Here are a few titles recommended by food folks in the area, with a couple of my own favorites thrown in for good measure:

• Published in 2006, Michael Pollan’s "The Omnivore’s Dilemma: A Natural History of Four Meals," is now a classic – and was the first book mentioned by Meghan Hill Gambrill, crops manager at Turner Farm in Indian Hill. Pollan takes a historical look at food chains, concluding that first-world eaters are overwhelmed with choices as a result of global distribution, preservatives and refrigeration, and industrial agricultural practices.

Gambrill said she also was particularly inspired by Mark Shepard’s "Restoration Agriculture," though, she said, “I have not yet been able to put any of his ideas into practice. … From the eater’s perspective, I feel that (chef and writer) Dan Barber’s 'The Third Plate’ approaches consumption in a similar vein as Shepard’s book approaches production. Shepard speaks to how we can grow food in a way that repairs our environment; Barber speaks to how we can eat food in a way that repairs our environment.”

"The Farm as Ecosystem," by Jerry Brunetti, was recommended during a recent interview with Ryan Doan of Urban Greens farm in East Gate.

• Poet Wendell Berry of New Castle, Kentucky, has long studied and advocated – through The Berry Center – simpler, sustainable practices in agriculture. His 1997 collection of essays, "The Unsettling of America: Culture & Agriculture," is a pleasure to read in its own right. This is a book not just about farming but about life, by a major American writer.

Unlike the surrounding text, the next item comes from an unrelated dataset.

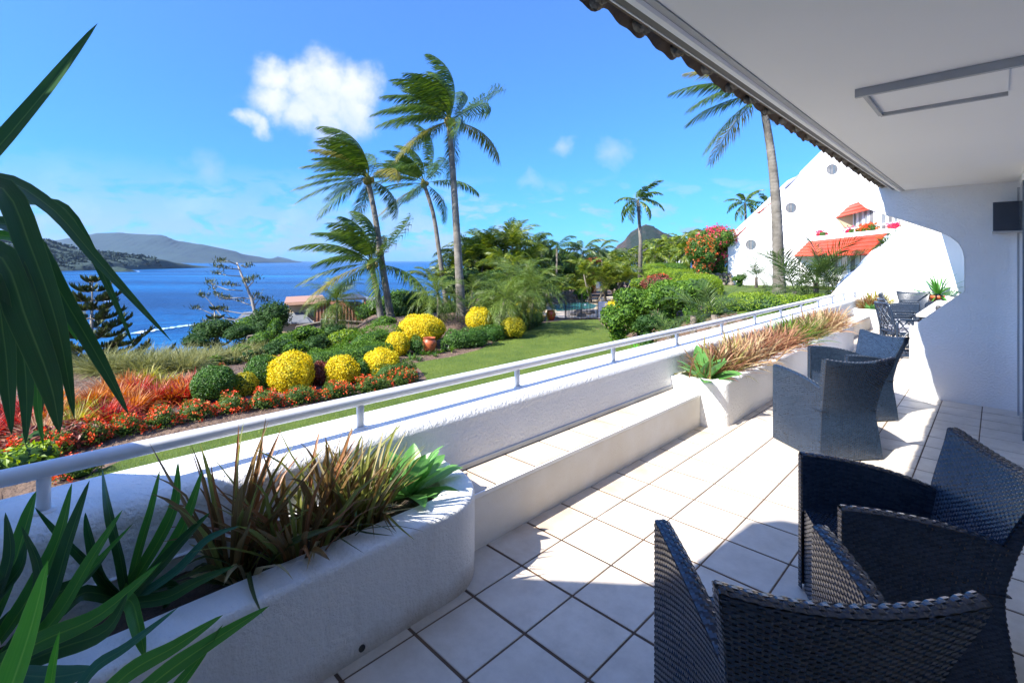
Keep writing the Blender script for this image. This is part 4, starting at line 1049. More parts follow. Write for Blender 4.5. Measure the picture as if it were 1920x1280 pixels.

• Some farm-to-table chefs are influenced by the books of other chefs. José Salazar, chef-proprietor of Salazar and Mita restaurants, said he drew inspiration from Michel Bras’ book. “ 'Essential Cuisine' really inspired me as a young cook,” Salazar responded by email. “Also, like many other chefs, the 'French Laundry Cookbook' was something special” when he was younger.

• As for vegetarianism – or not – novelist Jonathan Safran Foer’s "Eating Animals" from 2009 takes a thorough look at all aspects of meat production. Another classic.

• On the farm-business side of things, some books that were mentioned by a publicity-shy area farm-to-table professional: "Elliot Coleman's Four Season growing books; Richard Wiswall's books on the business side of farming; Joel Salatin's books on livestock farming, such as 'Folks, This Ain’t Normal' and 'Farms with a Future,' profiles of farmers across the country, their struggles and their successes.”

• Another business-shelf volume, "Natural Prophets," by Joe Dobrow, focuses on entrepreneurial leaders who introduced big-business organics via companies like Whole Foods.

• One of my own favorites is "The One Straw Revolution," by Japanese philosopher-farmer Masanobu Fukuoka. Written in 1978, this memoir, which is also a how-to on Fukuoka’s no-tilling practice of agriculture, was ahead of its time, and it’s a quiet joy to read.

• Finally, Dana Gunders’ "Waste Free Kitchen: A Guide To Eating Well and Saving Money By Wasting Less Food," published in 2015, is compact and full of information on things such as which foods go bad first and, even more importantly, why.